Un jeune championnat de plus en plus suivi
Des mots soutenus par des chiffres éloquents cette saison. Après la 10e journée du tournoi d'ouverture, le championnat féminin a été suivi par 5,75 millions de téléspectateurs sur les chaînes gratuites, payantes et le streaming, une augmentation de 25% par rapport au tournoi de clôture du championnat l'an dernier. Dans les stades, pour ce même tournoi final 2024, 5,4 millions de personnes sont allées dans les enceintes mexicaines.
A plusieurs reprises pendant l'année, les joueuses évoluent devant plus de 50 000 personnes, un succès populaire qui ne laisse pas les joueuses insensibles : "Le public est le meilleur joueur de Club América. Sans lui, nous ne serions pas une si grande équipe", affirmait l'internationale mexicaine Monica Rodriguez, avant de rejoindre Juarez cette saison. Si la ligue féminine peut se targuer de telles audiences, c'est qu'elle profite des infrastructures déjà existantes.
"Nous jouons dans tous les grands stades. C'est un privilège, car tous les clubs masculins ont eu l'obligation de créer un club féminin. Cela nous a permis de tirer parti de toutes les structures et des stratégies de communication qui existaient."
Mariana Gutiérrez, présidente de la Liga Mx Femenilà franceinfo: sport
Au-delà de "l'un des plus beaux pays" vendu par Mariana Gutiérrez, la ligue féminine mexicaine se veut "un projet très pertinent pour les joueuses", grâce aux infrastructures, notamment les mêmes stades que pour les hommes, mais aussi à "la mentalité des propriétaires des clubs, bien décidés à créer une ligue de destination, et surtout pas une ligue d'exportation."
Une stratégie qui fonctionne, en témoigne l'arrivée cet été d'une pépite brésilienne. "Priscila Flor da Silva est devenue le transfert le plus cher du Brésil pour une joueuse. Elle a été magique à la fois lors de la Coupe du monde des moins de 20 ans [3 buts] et lors des Jeux olympiques, s'enthousiasme la présidente de la Liga Mx Femenil. Nous sommes devenus une destination très importante pour rivaliser avec les États-Unis." Les sponsors y voient une réelle opportunité, à l'image de Nike, qui a signé l'an dernier "un accord de trois ans avec la Liga BBVA MX Femenil, pour devenir le partenaire sportif exclusif d'une ligue qui a connu une croissance spectaculaire".

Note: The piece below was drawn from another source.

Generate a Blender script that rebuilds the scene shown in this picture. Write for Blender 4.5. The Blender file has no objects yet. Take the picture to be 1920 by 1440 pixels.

Pourtant, lorsque la Ligue féminine a été créée en 2017, il a fallu du temps pour gagner en attractivité. Concernant le niveau du championnat, cela a été plus long pour observer une progression. "Il y a une chose que l'argent ne peut pas acheter, c'est le processus de développement d'une joueuse", reconnaît Mariana Gutiérrez. Cette jeune ligue a donc dû partir de zéro, pour réussir à installer 18 clubs. "Certaines joueuses ont été détectées dans la structure de l'équipe nationale, mais il n'y en avait pas beaucoup d'autres. Nous avions 500 joueuses inscrites dans de nombreux clubs, mais la plupart d'entre elles n'avaient pas participé à des compétitions de haut niveau. Nous avons donc organisé une détection chez les jeunes, et nous assistons aujourd'hui à leur évolution", détaille la présidente.
Amandine Henry, un exemple de professionnalisme
Les joueuses, qui ont progressé au fil des ans, arrivent aujourd'hui à maturité, améliorant la compétitivité du championnat. De plus, l'apport de plusieurs internationales - qui peuvent désormais, pour les meilleures d'entre elles, espérer "des salaires annuels à six chiffres" selon la présidente de la Ligue - ne fait que pousser les joueuses locales vers le haut. "Les États-Unis ont des années d'avance sur nous, des pays comme la France, l'Allemagne, l'Espagne et l'Angleterre aussi. Là-bas, le football féminin se développe depuis beaucoup plus longtemps, observe Mariana Gutiérrez. Mais nous progressons vite, et nous avons eu l'opportunité d'internationaliser le championnat pour nous développer plus rapidement. Cela fonctionne, puisque nous aurons au moins une équipe mexicaine au Final Four de la Ligue des champions Concacaf."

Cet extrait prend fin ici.